Saturday, September 12, 2015

Favorite Books I Read This Year (So Far)

I managed to get my hand on some interesting books this year. I'm trying a new thing where I read more selectively, rather than just binge, though book binging isn't the unhealthiest habit to acquire. Here's are a few that should have gotten more press:

A Little Life by Hanya Yanagihara (new)
This one was longlisted for the Booker Prize as a dark horse candidate. In the hands of a less-skilled writer, I would have dismissed it outright. Abuse novels are easy, formulaic, and often terrible. The suffering is so intense it borders on pornographic, but the writing is exquisite, and I don't throw that word around casually.

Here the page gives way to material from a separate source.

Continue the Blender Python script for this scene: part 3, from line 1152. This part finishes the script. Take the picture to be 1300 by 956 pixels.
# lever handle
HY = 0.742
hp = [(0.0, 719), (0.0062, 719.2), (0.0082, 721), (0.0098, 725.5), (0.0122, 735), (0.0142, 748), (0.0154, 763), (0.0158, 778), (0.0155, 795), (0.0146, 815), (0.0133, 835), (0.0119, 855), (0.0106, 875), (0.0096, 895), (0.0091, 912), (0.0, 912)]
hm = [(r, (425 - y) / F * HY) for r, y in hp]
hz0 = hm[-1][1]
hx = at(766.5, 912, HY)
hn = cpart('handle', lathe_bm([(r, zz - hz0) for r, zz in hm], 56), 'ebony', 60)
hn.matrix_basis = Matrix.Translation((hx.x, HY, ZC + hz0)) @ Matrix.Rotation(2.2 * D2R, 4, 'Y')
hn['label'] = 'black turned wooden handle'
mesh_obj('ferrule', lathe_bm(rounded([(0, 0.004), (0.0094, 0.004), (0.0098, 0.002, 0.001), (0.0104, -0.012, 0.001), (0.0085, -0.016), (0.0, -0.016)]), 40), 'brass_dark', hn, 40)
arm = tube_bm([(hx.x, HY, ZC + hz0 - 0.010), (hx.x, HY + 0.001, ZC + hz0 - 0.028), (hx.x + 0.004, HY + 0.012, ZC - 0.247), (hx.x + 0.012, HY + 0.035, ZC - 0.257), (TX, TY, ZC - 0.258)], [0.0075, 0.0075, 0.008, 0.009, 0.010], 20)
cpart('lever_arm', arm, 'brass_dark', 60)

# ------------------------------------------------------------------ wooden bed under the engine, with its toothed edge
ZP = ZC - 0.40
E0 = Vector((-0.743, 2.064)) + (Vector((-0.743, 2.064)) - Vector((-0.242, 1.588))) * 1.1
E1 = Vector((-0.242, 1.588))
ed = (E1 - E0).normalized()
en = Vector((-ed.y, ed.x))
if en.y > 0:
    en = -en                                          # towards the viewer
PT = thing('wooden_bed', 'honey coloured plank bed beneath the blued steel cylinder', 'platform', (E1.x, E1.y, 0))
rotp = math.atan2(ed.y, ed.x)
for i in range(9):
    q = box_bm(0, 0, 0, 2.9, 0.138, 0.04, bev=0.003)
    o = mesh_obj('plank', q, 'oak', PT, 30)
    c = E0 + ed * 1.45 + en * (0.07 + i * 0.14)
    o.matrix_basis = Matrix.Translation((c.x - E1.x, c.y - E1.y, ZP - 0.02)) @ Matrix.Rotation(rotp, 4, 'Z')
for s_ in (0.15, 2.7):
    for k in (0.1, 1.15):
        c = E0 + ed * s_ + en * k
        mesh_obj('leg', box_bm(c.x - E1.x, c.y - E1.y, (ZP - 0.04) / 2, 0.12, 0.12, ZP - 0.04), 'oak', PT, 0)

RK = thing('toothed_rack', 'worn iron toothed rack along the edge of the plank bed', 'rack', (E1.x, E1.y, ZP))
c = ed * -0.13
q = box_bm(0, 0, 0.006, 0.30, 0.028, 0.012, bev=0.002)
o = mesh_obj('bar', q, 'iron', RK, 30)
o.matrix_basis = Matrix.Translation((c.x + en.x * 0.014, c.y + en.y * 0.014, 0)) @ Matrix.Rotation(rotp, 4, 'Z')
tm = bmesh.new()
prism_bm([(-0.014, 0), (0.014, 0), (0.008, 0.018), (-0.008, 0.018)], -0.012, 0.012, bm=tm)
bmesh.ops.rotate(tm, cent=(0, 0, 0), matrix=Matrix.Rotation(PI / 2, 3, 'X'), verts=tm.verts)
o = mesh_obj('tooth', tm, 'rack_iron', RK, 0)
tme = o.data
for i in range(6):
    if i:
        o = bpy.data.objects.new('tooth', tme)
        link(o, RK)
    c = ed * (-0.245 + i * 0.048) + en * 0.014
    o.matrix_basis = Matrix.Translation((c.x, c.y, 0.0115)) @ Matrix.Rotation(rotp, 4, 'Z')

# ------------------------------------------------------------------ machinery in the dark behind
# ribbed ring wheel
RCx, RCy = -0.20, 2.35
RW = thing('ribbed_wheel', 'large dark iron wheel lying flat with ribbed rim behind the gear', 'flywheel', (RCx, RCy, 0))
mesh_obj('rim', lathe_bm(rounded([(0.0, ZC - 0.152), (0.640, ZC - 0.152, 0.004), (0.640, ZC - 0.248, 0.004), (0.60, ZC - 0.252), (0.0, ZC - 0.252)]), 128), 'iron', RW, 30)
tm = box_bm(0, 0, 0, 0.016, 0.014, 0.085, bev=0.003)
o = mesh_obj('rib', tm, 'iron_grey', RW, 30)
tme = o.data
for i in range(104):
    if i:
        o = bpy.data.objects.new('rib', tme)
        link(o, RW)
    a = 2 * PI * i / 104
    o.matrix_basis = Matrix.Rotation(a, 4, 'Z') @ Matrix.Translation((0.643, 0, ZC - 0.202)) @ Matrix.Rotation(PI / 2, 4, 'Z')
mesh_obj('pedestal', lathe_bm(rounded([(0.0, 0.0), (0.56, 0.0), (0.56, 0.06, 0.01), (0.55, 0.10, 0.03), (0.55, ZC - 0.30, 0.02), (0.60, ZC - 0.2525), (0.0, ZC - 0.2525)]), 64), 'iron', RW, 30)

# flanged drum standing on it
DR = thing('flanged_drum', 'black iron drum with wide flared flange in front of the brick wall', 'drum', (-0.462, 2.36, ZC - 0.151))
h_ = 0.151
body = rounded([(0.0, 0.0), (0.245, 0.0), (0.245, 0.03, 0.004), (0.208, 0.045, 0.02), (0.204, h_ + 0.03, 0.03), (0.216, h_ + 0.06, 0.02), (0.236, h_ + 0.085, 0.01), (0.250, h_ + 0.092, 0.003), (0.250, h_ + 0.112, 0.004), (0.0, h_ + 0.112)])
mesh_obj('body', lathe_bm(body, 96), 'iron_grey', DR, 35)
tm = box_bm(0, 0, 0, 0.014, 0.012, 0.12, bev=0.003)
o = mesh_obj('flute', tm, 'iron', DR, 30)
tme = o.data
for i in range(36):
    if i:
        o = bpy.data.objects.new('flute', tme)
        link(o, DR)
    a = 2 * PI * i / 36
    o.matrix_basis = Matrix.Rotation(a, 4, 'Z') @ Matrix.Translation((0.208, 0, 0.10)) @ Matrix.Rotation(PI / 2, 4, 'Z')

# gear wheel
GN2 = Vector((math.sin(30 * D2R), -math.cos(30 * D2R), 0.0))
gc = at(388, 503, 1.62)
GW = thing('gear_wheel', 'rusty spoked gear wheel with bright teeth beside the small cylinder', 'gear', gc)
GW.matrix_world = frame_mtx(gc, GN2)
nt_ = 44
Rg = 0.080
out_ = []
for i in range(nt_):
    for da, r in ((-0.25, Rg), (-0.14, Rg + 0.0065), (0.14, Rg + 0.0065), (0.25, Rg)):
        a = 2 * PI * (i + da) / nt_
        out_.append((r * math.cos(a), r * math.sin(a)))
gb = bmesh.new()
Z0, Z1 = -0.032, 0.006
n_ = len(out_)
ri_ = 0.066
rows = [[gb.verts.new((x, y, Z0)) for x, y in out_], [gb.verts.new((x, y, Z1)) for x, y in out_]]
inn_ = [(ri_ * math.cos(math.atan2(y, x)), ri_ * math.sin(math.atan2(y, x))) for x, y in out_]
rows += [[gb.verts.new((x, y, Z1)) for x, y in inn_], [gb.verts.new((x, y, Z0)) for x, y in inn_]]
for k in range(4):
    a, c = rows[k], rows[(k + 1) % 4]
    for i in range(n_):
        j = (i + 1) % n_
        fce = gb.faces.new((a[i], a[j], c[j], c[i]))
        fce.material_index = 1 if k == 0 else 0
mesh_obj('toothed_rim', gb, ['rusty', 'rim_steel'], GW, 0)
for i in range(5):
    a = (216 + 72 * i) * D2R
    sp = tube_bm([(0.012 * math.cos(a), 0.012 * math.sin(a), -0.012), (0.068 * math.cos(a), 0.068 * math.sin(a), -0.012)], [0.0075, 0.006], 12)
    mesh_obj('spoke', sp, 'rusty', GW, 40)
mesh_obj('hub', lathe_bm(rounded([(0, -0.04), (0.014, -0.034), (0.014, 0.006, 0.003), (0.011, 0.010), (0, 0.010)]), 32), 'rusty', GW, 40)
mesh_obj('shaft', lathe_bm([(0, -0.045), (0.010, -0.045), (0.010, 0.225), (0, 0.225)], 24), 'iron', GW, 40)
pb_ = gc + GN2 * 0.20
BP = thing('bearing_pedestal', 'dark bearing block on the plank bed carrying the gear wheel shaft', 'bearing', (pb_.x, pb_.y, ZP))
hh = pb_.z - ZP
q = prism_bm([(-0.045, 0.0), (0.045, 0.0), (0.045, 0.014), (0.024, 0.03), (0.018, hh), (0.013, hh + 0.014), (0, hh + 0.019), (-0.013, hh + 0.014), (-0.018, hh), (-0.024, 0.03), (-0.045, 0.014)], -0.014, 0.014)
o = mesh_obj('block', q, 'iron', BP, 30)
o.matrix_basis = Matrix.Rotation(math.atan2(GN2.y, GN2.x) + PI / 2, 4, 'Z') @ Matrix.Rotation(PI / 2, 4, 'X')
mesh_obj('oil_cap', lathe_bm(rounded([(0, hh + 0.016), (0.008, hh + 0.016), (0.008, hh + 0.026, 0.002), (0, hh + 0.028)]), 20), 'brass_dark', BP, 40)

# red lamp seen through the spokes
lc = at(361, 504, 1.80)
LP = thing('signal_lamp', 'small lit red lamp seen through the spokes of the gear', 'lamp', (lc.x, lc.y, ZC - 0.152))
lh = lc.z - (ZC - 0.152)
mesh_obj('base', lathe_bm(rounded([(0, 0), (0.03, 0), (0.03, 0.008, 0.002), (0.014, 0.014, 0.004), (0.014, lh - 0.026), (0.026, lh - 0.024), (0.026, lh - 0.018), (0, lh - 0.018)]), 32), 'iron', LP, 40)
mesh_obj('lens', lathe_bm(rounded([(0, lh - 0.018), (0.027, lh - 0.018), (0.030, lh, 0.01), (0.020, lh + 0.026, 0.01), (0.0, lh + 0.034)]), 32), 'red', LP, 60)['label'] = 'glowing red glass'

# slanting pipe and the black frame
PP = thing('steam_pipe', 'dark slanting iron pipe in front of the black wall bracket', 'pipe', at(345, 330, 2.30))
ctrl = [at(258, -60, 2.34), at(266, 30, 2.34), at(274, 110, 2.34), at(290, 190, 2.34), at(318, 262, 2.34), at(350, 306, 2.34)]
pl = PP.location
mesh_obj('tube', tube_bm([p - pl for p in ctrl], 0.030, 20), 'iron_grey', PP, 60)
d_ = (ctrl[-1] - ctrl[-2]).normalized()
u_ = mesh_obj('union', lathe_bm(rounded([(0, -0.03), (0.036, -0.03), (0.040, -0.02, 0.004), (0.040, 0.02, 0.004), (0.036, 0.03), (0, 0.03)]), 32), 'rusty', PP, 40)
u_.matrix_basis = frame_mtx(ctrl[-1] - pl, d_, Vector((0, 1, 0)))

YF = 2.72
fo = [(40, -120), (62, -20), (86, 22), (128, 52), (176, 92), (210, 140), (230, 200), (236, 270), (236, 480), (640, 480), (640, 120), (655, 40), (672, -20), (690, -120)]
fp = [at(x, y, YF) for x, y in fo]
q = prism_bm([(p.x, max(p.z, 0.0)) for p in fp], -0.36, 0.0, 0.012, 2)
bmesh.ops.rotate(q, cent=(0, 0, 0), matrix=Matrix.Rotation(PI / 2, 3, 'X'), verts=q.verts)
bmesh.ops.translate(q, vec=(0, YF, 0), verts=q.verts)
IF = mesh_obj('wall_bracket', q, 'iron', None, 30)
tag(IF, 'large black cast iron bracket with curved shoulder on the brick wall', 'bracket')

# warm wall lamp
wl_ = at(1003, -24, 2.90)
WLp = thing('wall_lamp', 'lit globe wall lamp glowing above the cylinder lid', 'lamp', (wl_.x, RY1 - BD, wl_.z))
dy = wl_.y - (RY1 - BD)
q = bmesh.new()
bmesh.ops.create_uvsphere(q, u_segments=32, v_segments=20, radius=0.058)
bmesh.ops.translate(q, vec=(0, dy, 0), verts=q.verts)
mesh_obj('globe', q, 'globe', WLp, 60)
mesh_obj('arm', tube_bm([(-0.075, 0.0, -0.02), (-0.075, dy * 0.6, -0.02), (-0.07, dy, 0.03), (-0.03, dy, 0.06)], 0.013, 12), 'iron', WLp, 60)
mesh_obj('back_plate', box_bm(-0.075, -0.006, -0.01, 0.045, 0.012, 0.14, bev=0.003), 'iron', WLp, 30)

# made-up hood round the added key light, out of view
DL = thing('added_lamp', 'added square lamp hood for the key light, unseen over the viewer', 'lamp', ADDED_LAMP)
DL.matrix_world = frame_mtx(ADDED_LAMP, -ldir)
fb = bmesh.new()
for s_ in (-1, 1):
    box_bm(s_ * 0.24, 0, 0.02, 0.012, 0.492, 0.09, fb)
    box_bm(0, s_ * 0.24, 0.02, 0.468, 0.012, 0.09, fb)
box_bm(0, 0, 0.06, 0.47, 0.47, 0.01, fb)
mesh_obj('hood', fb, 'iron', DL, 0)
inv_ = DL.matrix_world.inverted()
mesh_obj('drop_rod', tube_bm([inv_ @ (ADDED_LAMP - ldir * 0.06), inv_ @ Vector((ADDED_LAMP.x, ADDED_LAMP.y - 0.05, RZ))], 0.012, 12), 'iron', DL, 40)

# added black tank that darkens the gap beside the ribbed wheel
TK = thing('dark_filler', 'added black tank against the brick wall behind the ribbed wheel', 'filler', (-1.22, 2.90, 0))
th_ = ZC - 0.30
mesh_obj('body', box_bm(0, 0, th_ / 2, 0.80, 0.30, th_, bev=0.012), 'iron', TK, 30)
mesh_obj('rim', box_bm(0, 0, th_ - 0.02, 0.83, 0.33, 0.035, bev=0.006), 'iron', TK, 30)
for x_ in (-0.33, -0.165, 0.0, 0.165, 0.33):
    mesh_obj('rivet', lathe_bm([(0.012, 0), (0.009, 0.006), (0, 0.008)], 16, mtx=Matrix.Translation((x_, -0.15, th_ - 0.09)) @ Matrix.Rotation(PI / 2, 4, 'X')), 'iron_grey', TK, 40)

Gallieo's Middle Finger by Alice Dreger (new)
In a year where it seems everyone has an opinion on the influence of activism in academia and science, Alice Dreger does a thorough job exposing the conflict between ethics and activism. Is it transphobic? No, and I'm confident enough to make that call because I think it's important to question things even if it's not politically correct to do so.

Bipolar Expeditions: Mania and Depression in American Culture by Emily Martin (old)
I like books about mental illness that are "thinky" rather than "feeling," but they're few and far between. Memoirs of madness, unless they're done really well, tend to follow a similar narrative of recovery and redemption, and everything else is either dense and pedantic or banished to the self-help ghetto. This, though a decade old, is a good gap-bridger. Plenty of personal anecdotes spliced with theory and history. See also Petey Whybrow's A Mood Apart.

Heretic by Ayaan Hirsi Ali (new)
In a perfect world, Ayaan Hirsi Ali would be a feminist icon, but feminism has branded her Islamaphobic and therefore awful. I don't agree with her always, but I'm a Westerner who didn't grow up in the religion so I don't think it's my place to demonize her either. I get it. It's hard to compromise your ideology, but hers is still and important voice that shouldn't be shut out because it's not "correct."

The Shadow University by Alan Kors (old)
It's hard to believe this book is almost two decades old, it seems so... contemporary. Or not. Most of the recent sniveling over freedom of speech on campus isn't even new, it's been around for decades. Only recently has social media and giving every voice a platform brought it out of the classroom and into the mainstream. This is a good book for explaining how we got there.

Visions and Revisions: Coming of Age in the Age of AIDS by Dale Peck
I loathe identity politics, but I do identify hard with my own generation. Not only because it feels we're disappearing -- the older of us sucked up by the baby boomers and the younger too happy to be absorbed by the millennials -- but because coming of age sexually during the height of AIDS panic is such a specific generational marker.